No Brasil, para 2014, estão previstos os lançamentos das quatro compilações. A Conrad, editora da série no país, cogita publicar as tiras em um aplicativo para celulares e estuda como lançar uma edição nacional para a enorme caixa luxuosa contendo três livros com a coleção completa da série.
“Calvin e Haroldo é tão bom que independe de merchandising e, ainda bem, Bill Watterson nunca precisou disso para viver de seus quadrinhos”, comemora o diretor do documentário Joel Allen Schroeder em entrevista a GALILEU. Em Dear Mr. Watterson ele tenta entender o culto à obra e a adoração aos personagens, apesar da relutância do autor em ganhar milhões de dólares com qualquer produto relacionado às suas criações além da reimpressão das tiras. Financiado coletivamente pela internet, o filme pode ser comprado em DVD e Blu-Ray no site dearmrwatterson.com.
Nascido no dia 5 de julho de 1958, Bill Watterson mora na pequena cidade de Cleveland Heights, no estado de Ohio, nos EUA. Em rara entrevista, publicada na edição de dezembro da revista norte-americana Mental Floss, reafirmou seus princípios contrários a qualquer produto ou continuação relacionado aos quadrinhos. “Um novo trabalho requer uma certa dose de paciência e energia e sempre há o risco de frustração. Você não pode culpar as pessoas por preferirem o que já conhecem e gostam. O ponto negativo, óbvio, é que previsibilidade é algo chato. Repetição é a morte da mágica”, disse.

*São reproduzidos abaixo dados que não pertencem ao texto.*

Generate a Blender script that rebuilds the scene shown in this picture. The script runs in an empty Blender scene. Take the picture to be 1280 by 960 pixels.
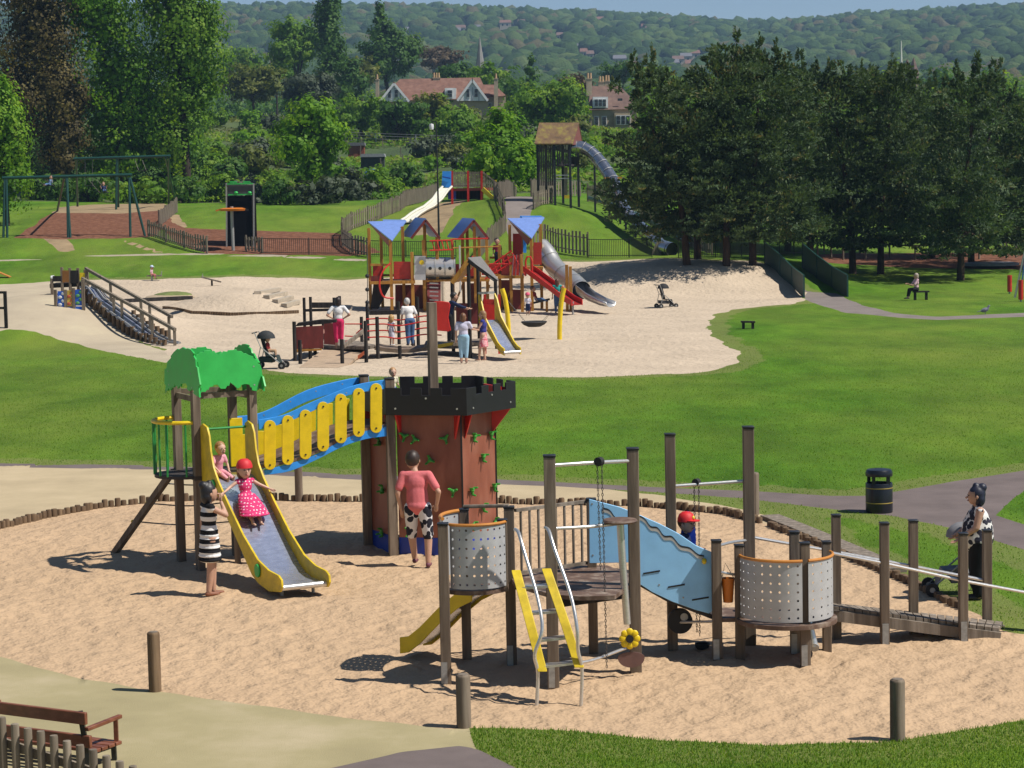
import bpy, math, random
import numpy as np
from mathutils import Vector, Matrix
R = math.radians
random.seed(7)
SC = bpy.context.scene
COL = SC.collection
# ------------------------------------------------------------------ camera
F_PX, CAM_H, PITCH, ROLL = 2800.0, 6.0, math.atan(244 / 2800.0), 0.020
_r0 = Vector((1, 0, 0)); _u0 = Vector((0, math.sin(PITCH), math.cos(PITCH))); FW = Vector((0, math.cos(PITCH), -math.sin(PITCH)))
RT = _r0 * math.cos(ROLL) - _u0 * math.sin(ROLL)
UP = _u0 * math.cos(ROLL) + _r0 * math.sin(ROLL)
CAMP = Vector((0, 0, CAM_H))
cd = bpy.data.cameras.new('camera'); cam = bpy.data.objects.new('camera', cd); COL.objects.link(cam)
cd.sensor_width = 36; cd.lens = F_PX / 1280 * 36; cd.clip_start = 0.5; cd.clip_end = 20000
cam.matrix_world = Matrix(((RT.x, UP.x, -FW.x, 0), (RT.y, UP.y, -FW.y, 0), (RT.z, UP.z, -FW.z, CAM_H), (0, 0, 0, 1)))
SC.camera = cam
# ------------------------------------------------------------------ sky and sun
SUN_EL, SUN_AZ = R(55), math.atan2(-0.29, 0.957)      # direction towards the sun, angle from +x
sdir = Vector((math.cos(SUN_EL) * math.cos(SUN_AZ), math.cos(SUN_EL) * math.sin(SUN_AZ), math.sin(SUN_EL)))
wd = bpy.data.worlds.new('World'); SC.world = wd; wd.use_nodes = True
nt = wd.node_tree; bg = nt.nodes['Background']
sky = nt.nodes.new('ShaderNodeTexSky'); sky.sky_type = 'NISHITA'; sky.sun_disc = False
sky.sun_elevation = SUN_EL; sky.sun_rotation = math.atan2(sdir.x, sdir.y); sky.air_density = 0.7; sky.dust_density = 0.05
nt.links.new(sky.outputs[0], bg.inputs[0]); bg.inputs[1].default_value = 0.075
sl = bpy.data.lights.new('sun', 'SUN'); sl.energy = 5.0; sl.angle = R(0.55); sl.color = (1.0, 0.945, 0.86)
so = bpy.data.objects.new('sun', sl); COL.objects.link(so); so.rotation_euler = sdir.to_track_quat('Z', 'Y').to_euler(); so.location = (60, -30, 120)
SC.view_settings.view_transform = 'Standard'; SC.view_settings.look = 'None'; SC.view_settings.exposure = 0.17; SC.view_settings.gamma = 1.0
SC.render.engine = 'CYCLES'
SC.cycles.use_denoising = True
try:
    SC.cycles.denoiser = 'OPENIMAGEDENOISE'
except Exception:
    pass
SC.cycles.max_bounces = 8; SC.cycles.diffuse_bounces = 2; SC.cycles.glossy_bounces = 3; SC.cycles.transmission_bounces = 4
SC.cycles.volume_bounces = 0; SC.cycles.transparent_max_bounces = 6; SC.cycles.sample_clamp_indirect = 4.0
SC.cycles.caustics_reflective = False; SC.cycles.caustics_refractive = False

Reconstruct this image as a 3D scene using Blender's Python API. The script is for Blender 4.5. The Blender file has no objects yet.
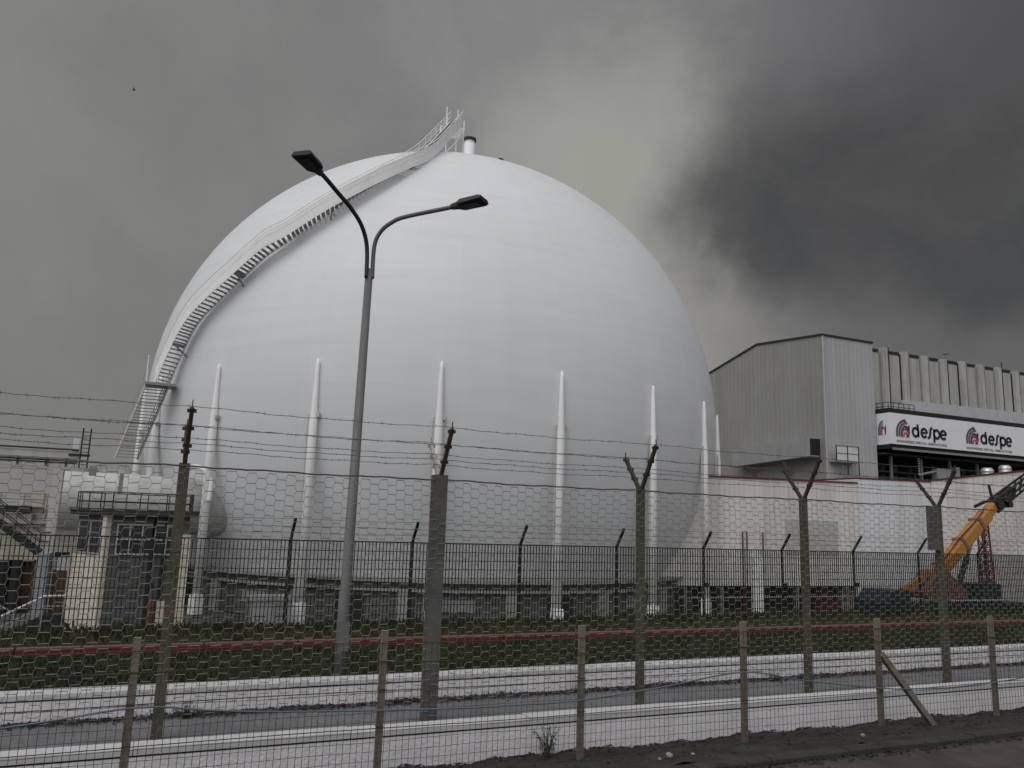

As crenças do autor não impediram que fãs dessem continuidade às aventuras de Calvin. A ilustradora norte-americana Terra Snover, por exemplo, fez sucesso com Bacon & Hobbes (hobbes-bacon.com), HQ protagonizada por Haroldo e por Bacon, a filha de Calvin. “Não fui a primeira a fazer isso, criaram a história e perguntei se poderia levar adiante”, conta em referência ao trabalho original do site pantsareoverrated.com.
Editor da Maurício de Sousa Produções e responsável por pensar nos novos projetos relacionados à Turma da Mônica, Sidney Gusman crê que a postura de Watterson contribuiu para o crescimento do culto da série: “Por dar a ela um caráter finito, que nenhuma outra até então tinha”. Para ele, a receita de sucesso da série não tem segredo: “Creio que manter os personagens atuais geração após geração é um desafio e tanto. E poucos conseguem vencê-lo. Os que conseguiram estão aí até hoje, renovando seu público. E há, claro, casos como Calvin que continua atravessando gerações por sua qualidade atemporal”.
PROTAGONISTA AUSENTE
Em busca pela compreensão do fenômeno Calvin, Joel Allen Schroeder conversou com leitores, editores e autores de publicações contemporâneas à tira, iniciada no dia 18 de novembro de 1988. Nem todos seus entrevistados apreciam a postura pouco social de Bill Watterson: “É natural que as pessoas queiram saber mais sobre ele. E como ele criou algo tão maravilhoso, há a crença que possa fazer ainda mais”, explica.
As reflexões propostas pelo documentário foram destaque nas críticas na imprensa norte-americana. O Hollywood Reporter ressaltou a análise sobre a perda de espaço dos quadrinhos em jornais após o fim da tira. Já o New York Times elogiou o espaço dado a outros cartunistas para falar sobre a obra de Watterson. Outro ponto enaltecido é a ida à cidade na qual Watterson foi criado e viveu por anos, Chagrin Falls, também em Ohio. Em uma das melhores sequências, são mostrados os locais que serviram de inspiração para os cenários das tiras. Ruas, prédios e praças são facilmente identificáveis.
Schroeder optou por não tentar entrar em contato com seu protagonista. “Eu teria amado falar com ele, mas sabia que as chances eram quase nulas. Não queria que o foco fosse a busca por ele, por isso decidi limitar ao máximo a intrusão à sua vida”, explicou.
Nos últimos meses, GALILEU tentou entrar em contato com o autor, mas, como consta no site da editora, “infelizmente, Bill Watterson não está disponível para entrevistas”.